§ Short problem
Transcribe every line of the records verbatim.

§ Task input
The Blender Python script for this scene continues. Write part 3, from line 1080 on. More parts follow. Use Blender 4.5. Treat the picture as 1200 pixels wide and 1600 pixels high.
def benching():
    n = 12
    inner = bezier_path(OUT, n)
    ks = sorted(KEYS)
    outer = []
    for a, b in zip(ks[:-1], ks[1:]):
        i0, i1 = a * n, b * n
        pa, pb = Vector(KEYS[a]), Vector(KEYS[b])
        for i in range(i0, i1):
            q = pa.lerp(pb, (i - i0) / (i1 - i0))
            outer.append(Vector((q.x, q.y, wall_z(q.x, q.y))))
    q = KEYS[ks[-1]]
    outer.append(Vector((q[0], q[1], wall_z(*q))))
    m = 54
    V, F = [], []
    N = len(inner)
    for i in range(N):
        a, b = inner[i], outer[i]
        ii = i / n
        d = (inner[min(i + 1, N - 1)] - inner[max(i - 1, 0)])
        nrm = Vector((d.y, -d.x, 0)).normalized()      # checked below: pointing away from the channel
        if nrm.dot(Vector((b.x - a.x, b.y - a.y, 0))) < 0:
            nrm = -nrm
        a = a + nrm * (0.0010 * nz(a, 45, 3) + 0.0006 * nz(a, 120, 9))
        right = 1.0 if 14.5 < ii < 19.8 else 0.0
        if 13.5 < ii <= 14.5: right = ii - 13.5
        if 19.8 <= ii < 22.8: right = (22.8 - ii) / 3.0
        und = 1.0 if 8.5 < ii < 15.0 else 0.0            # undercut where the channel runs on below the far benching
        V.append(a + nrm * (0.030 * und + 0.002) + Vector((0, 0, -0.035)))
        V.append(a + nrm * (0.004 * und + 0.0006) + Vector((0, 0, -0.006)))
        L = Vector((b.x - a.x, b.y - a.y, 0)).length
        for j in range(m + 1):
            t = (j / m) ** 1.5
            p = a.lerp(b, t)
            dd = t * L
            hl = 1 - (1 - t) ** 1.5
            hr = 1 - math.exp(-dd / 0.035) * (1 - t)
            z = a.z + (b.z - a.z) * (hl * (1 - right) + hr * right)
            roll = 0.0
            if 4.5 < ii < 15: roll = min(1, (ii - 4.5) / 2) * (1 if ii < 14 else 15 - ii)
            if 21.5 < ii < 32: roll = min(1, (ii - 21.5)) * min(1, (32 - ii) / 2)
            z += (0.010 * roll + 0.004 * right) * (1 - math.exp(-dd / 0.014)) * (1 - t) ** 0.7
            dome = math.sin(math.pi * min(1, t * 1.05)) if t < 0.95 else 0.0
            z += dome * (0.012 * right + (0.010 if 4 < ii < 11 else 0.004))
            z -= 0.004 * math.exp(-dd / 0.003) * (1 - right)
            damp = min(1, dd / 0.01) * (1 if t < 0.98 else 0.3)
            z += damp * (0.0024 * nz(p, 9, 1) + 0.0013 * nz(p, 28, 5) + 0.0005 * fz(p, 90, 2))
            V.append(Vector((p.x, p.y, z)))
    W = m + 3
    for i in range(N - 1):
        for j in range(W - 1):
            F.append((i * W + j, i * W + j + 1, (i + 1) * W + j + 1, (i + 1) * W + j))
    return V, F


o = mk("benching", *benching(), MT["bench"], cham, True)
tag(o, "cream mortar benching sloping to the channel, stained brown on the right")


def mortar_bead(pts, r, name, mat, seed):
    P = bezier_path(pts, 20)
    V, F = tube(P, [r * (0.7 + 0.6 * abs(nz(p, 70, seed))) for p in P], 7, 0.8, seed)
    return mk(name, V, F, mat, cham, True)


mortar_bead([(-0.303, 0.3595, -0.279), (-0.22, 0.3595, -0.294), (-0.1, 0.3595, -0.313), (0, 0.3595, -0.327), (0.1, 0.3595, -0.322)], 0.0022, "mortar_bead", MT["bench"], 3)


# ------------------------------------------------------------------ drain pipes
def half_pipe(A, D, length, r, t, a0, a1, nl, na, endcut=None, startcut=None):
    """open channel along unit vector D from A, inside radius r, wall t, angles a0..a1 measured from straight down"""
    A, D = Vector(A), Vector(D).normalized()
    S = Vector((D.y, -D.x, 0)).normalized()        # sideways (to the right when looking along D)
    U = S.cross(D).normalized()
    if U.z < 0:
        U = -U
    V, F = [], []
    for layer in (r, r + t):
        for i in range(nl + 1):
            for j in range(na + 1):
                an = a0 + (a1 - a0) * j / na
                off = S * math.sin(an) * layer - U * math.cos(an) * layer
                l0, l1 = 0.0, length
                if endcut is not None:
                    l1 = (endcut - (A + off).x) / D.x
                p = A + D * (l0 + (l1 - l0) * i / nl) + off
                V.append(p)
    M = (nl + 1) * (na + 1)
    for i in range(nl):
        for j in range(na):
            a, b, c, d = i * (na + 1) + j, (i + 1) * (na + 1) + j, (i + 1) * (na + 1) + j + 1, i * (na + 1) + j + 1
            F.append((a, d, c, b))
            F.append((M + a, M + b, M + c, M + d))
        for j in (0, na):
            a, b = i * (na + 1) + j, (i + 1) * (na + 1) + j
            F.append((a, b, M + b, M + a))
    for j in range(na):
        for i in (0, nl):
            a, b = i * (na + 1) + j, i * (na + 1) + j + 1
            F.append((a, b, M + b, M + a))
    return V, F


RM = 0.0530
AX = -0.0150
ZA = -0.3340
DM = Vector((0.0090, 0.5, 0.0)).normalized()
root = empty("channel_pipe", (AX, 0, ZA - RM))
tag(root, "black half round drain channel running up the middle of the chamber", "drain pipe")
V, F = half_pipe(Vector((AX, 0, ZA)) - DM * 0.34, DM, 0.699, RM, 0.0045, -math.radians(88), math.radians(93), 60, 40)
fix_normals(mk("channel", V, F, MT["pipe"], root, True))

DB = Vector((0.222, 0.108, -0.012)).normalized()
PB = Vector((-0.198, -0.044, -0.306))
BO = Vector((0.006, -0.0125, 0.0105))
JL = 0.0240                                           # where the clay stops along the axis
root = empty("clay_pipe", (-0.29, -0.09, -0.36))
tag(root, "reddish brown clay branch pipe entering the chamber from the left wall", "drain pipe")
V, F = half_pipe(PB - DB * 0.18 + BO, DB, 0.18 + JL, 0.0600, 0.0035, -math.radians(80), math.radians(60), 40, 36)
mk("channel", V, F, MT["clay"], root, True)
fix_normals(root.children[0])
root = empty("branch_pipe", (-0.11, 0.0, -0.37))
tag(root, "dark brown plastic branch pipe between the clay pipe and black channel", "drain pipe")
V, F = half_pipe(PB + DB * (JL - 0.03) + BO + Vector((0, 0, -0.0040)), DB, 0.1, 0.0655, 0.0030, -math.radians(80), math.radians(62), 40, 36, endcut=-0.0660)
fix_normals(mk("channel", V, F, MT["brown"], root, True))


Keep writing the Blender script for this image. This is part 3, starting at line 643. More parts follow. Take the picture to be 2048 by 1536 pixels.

§ Answer to this exercise
The Blender Python script for this scene continues. Write part 3, from line 1080 on. More parts follow. Use Blender 4.5. Treat the picture as 1200 pixels wide and 1600 pixels high.
def benching():
    n = 12
    inner = bezier_path(OUT, n)
    ks = sorted(KEYS)
    outer = []
    for a, b in zip(ks[:-1], ks[1:]):
        i0, i1 = a * n, b * n
        pa, pb = Vector(KEYS[a]), Vector(KEYS[b])
        for i in range(i0, i1):
            q = pa.lerp(pb, (i - i0) / (i1 - i0))
            outer.append(Vector((q.x, q.y, wall_z(q.x, q.y))))
    q = KEYS[ks[-1]]
    outer.append(Vector((q[0], q[1], wall_z(*q))))
    m = 54
    V, F = [], []
    N = len(inner)
    for i in range(N):
        a, b = inner[i], outer[i]
        ii = i / n
        d = (inner[min(i + 1, N - 1)] - inner[max(i - 1, 0)])
        nrm = Vector((d.y, -d.x, 0)).normalized()      # checked below: pointing away from the channel
        if nrm.dot(Vector((b.x - a.x, b.y - a.y, 0))) < 0:
            nrm = -nrm
        a = a + nrm * (0.0010 * nz(a, 45, 3) + 0.0006 * nz(a, 120, 9))
        right = 1.0 if 14.5 < ii < 19.8 else 0.0
        if 13.5 < ii <= 14.5: right = ii - 13.5
        if 19.8 <= ii < 22.8: right = (22.8 - ii) / 3.0
        und = 1.0 if 8.5 < ii < 15.0 else 0.0            # undercut where the channel runs on below the far benching
        V.append(a + nrm * (0.030 * und + 0.002) + Vector((0, 0, -0.035)))
        V.append(a + nrm * (0.004 * und + 0.0006) + Vector((0, 0, -0.006)))
        L = Vector((b.x - a.x, b.y - a.y, 0)).length
        for j in range(m + 1):
            t = (j / m) ** 1.5
            p = a.lerp(b, t)
            dd = t * L
            hl = 1 - (1 - t) ** 1.5
            hr = 1 - math.exp(-dd / 0.035) * (1 - t)
            z = a.z + (b.z - a.z) * (hl * (1 - right) + hr * right)
            roll = 0.0
            if 4.5 < ii < 15: roll = min(1, (ii - 4.5) / 2) * (1 if ii < 14 else 15 - ii)
            if 21.5 < ii < 32: roll = min(1, (ii - 21.5)) * min(1, (32 - ii) / 2)
            z += (0.010 * roll + 0.004 * right) * (1 - math.exp(-dd / 0.014)) * (1 - t) ** 0.7
            dome = math.sin(math.pi * min(1, t * 1.05)) if t < 0.95 else 0.0
            z += dome * (0.012 * right + (0.010 if 4 < ii < 11 else 0.004))
            z -= 0.004 * math.exp(-dd / 0.003) * (1 - right)
            damp = min(1, dd / 0.01) * (1 if t < 0.98 else 0.3)
            z += damp * (0.0024 * nz(p, 9, 1) + 0.0013 * nz(p, 28, 5) + 0.0005 * fz(p, 90, 2))
            V.append(Vector((p.x, p.y, z)))
    W = m + 3
    for i in range(N - 1):
        for j in range(W - 1):
            F.append((i * W + j, i * W + j + 1, (i + 1) * W + j + 1, (i + 1) * W + j))
    return V, F


o = mk("benching", *benching(), MT["bench"], cham, True)
tag(o, "cream mortar benching sloping to the channel, stained brown on the right")


def mortar_bead(pts, r, name, mat, seed):
    P = bezier_path(pts, 20)
    V, F = tube(P, [r * (0.7 + 0.6 * abs(nz(p, 70, seed))) for p in P], 7, 0.8, seed)
    return mk(name, V, F, mat, cham, True)


mortar_bead([(-0.303, 0.3595, -0.279), (-0.22, 0.3595, -0.294), (-0.1, 0.3595, -0.313), (0, 0.3595, -0.327), (0.1, 0.3595, -0.322)], 0.0022, "mortar_bead", MT["bench"], 3)


# ------------------------------------------------------------------ drain pipes
def half_pipe(A, D, length, r, t, a0, a1, nl, na, endcut=None, startcut=None):
    """open channel along unit vector D from A, inside radius r, wall t, angles a0..a1 measured from straight down"""
    A, D = Vector(A), Vector(D).normalized()
    S = Vector((D.y, -D.x, 0)).normalized()        # sideways (to the right when looking along D)
    U = S.cross(D).normalized()
    if U.z < 0:
        U = -U
    V, F = [], []
    for layer in (r, r + t):
        for i in range(nl + 1):
            for j in range(na + 1):
                an = a0 + (a1 - a0) * j / na
                off = S * math.sin(an) * layer - U * math.cos(an) * layer
                l0, l1 = 0.0, length
                if endcut is not None:
                    l1 = (endcut - (A + off).x) / D.x
                p = A + D * (l0 + (l1 - l0) * i / nl) + off
                V.append(p)
    M = (nl + 1) * (na + 1)
    for i in range(nl):
        for j in range(na):
            a, b, c, d = i * (na + 1) + j, (i + 1) * (na + 1) + j, (i + 1) * (na + 1) + j + 1, i * (na + 1) + j + 1
            F.append((a, d, c, b))
            F.append((M + a, M + b, M + c, M + d))
        for j in (0, na):
            a, b = i * (na + 1) + j, (i + 1) * (na + 1) + j
            F.append((a, b, M + b, M + a))
    for j in range(na):
        for i in (0, nl):
            a, b = i * (na + 1) + j, i * (na + 1) + j + 1
            F.append((a, b, M + b, M + a))
    return V, F


RM = 0.0530
AX = -0.0150
ZA = -0.3340
DM = Vector((0.0090, 0.5, 0.0)).normalized()
root = empty("channel_pipe", (AX, 0, ZA - RM))
tag(root, "black half round drain channel running up the middle of the chamber", "drain pipe")
V, F = half_pipe(Vector((AX, 0, ZA)) - DM * 0.34, DM, 0.699, RM, 0.0045, -math.radians(88), math.radians(93), 60, 40)
fix_normals(mk("channel", V, F, MT["pipe"], root, True))

DB = Vector((0.222, 0.108, -0.012)).normalized()
PB = Vector((-0.198, -0.044, -0.306))
BO = Vector((0.006, -0.0125, 0.0105))
JL = 0.0240                                           # where the clay stops along the axis
root = empty("clay_pipe", (-0.29, -0.09, -0.36))
tag(root, "reddish brown clay branch pipe entering the chamber from the left wall", "drain pipe")
V, F = half_pipe(PB - DB * 0.18 + BO, DB, 0.18 + JL, 0.0600, 0.0035, -math.radians(80), math.radians(60), 40, 36)
mk("channel", V, F, MT["clay"], root, True)
fix_normals(root.children[0])
root = empty("branch_pipe", (-0.11, 0.0, -0.37))
tag(root, "dark brown plastic branch pipe between the clay pipe and black channel", "drain pipe")
V, F = half_pipe(PB + DB * (JL - 0.03) + BO + Vector((0, 0, -0.0040)), DB, 0.1, 0.0655, 0.0030, -math.radians(80), math.radians(62), 40, 36, endcut=-0.0660)
fix_normals(mk("channel", V, F, MT["brown"], root, True))


Keep writing the Blender script for this image. This is part 3, starting at line 643. More parts follow. Take the picture to be 2048 by 1536 pixels.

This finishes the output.